Unix Timestamp Converter

Convert between Unix timestamps (epoch time) and human-readable dates — instantly.

What is a Unix timestamp?

A Unix timestamp (also called epoch time) is a way of representing a moment in time as a single integer: the number of seconds that have elapsed since 00:00:00 UTC on 1 January 1970, known as the Unix epoch. It is timezone-independent, making it a reliable way to store and compare dates across systems. For example, the timestamp 1700000000 corresponds to November 14, 2023 at 22:13:20 UTC.

Why use epoch time?

Unix timestamps are the standard for storing dates in databases, log files, and APIs because they are compact (a single integer), sortable, timezone-neutral, and trivial to compare arithmetically. They are used in virtually every operating system, programming language, and backend service. When you need to calculate the difference between two moments in time, subtracting timestamps is far simpler than parsing date strings.

How to convert timestamps

To convert a Unix timestamp to a human-readable date, multiply by 1000 (to convert seconds to milliseconds) and pass the result to a Date constructor. This tool does that automatically and displays the date in UTC, local time, and ISO 8601 format.

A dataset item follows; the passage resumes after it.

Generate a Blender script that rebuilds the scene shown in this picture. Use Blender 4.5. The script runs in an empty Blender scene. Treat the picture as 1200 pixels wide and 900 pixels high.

To go the other way, select a date using the date picker and click Convert — the tool returns both the seconds timestamp and the millisecond version.

Common use cases

Developers use timestamp converters when debugging log files that record events as epoch times, inspecting JWT expiry fields (exp and iat), working with API responses from platforms that return Unix timestamps, and verifying that scheduled jobs or cron tasks fired at the expected time.